Serving static files with Nginx is a common use case and can greatly improve the performance and efficiency of delivering static content. Here’s a step-by-step guide on how to serve static files using Nginx:

Open the Nginx configuration file for editing

Inside the http block, locate or create a server block where you want to serve the static files.

Within the server block, add a location block to specify the URL path for serving the static files and define the configuration for serving those files. For example:

server {

    listen 80;

    server_name example.com;

     location /static {

        alias /path/to/static/files;

        expires max;

    }

     # Other server configurations

    # …

}

 In the above example, the location /static block is configured to serve static files from the /path/to/static/files directory. The alias directive specifies the actual file system path where the static files are located. The expires directive sets the caching header to ensure client-side caching for maximum efficiency.

Nginx Configuration Made Easy 4

Setup an error 404 page in Nginx

To serve a custom 404 page in Nginx, you can follow these steps:

Create a custom HTML file for your 404 page. You can name it 404.html or any other suitable name.
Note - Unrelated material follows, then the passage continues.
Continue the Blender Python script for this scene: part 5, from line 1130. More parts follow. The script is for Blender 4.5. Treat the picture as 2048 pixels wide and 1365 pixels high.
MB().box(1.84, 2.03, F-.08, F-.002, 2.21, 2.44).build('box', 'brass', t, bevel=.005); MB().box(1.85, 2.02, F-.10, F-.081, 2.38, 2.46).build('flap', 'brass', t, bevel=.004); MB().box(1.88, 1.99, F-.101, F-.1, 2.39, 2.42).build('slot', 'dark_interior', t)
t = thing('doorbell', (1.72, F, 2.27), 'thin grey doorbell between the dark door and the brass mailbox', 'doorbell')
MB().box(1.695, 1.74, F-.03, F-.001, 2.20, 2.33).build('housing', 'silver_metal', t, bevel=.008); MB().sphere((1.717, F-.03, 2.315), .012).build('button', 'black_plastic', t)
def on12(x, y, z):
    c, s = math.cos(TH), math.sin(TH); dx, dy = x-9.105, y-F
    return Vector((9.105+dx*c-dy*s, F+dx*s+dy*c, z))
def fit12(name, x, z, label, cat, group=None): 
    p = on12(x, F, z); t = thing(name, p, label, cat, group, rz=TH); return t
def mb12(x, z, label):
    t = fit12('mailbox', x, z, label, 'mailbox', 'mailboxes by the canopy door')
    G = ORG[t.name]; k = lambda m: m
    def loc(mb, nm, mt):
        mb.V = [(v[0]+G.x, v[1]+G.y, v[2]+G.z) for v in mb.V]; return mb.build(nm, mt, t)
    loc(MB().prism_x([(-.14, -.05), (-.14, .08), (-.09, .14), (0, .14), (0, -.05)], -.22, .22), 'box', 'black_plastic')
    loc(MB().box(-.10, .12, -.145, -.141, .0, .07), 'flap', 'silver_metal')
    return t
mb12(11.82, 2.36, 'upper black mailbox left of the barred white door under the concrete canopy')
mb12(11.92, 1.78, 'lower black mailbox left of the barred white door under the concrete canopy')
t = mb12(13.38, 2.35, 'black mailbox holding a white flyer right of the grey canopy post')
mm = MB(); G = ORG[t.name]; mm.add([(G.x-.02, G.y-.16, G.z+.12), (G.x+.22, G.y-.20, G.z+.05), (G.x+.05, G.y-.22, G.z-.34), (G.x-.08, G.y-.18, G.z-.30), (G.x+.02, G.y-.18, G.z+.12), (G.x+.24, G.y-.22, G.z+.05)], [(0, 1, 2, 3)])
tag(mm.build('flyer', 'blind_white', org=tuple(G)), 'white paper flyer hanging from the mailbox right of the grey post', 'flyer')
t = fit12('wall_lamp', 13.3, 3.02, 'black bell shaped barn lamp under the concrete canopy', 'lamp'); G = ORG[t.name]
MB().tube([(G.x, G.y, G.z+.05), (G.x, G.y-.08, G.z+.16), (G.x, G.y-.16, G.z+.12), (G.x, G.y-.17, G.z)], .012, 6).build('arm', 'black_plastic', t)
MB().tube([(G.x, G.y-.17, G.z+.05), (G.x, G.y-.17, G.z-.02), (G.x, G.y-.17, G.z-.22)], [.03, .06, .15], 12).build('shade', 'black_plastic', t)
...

Make sure the file is located in a directory accessible by Nginx.

Open the Nginx configuration file for editing.

Inside the http block, locate or create a server block where you want to configure the 404 page.

Within the server block, add the following error_page directive to specify the location of the custom 404 page:

server {

    listen 80;

    server_name example.com;

     # Other server configurations

     error_page 404 /404.html;

     # Other server configurations

    # …

}

In the above example, the error_page directive specifies that when Nginx encounters a 404 error, it should serve the /404.html page.

Alternatively, you can also specify an external URL or redirect to another location using a different server block or rewrite directive.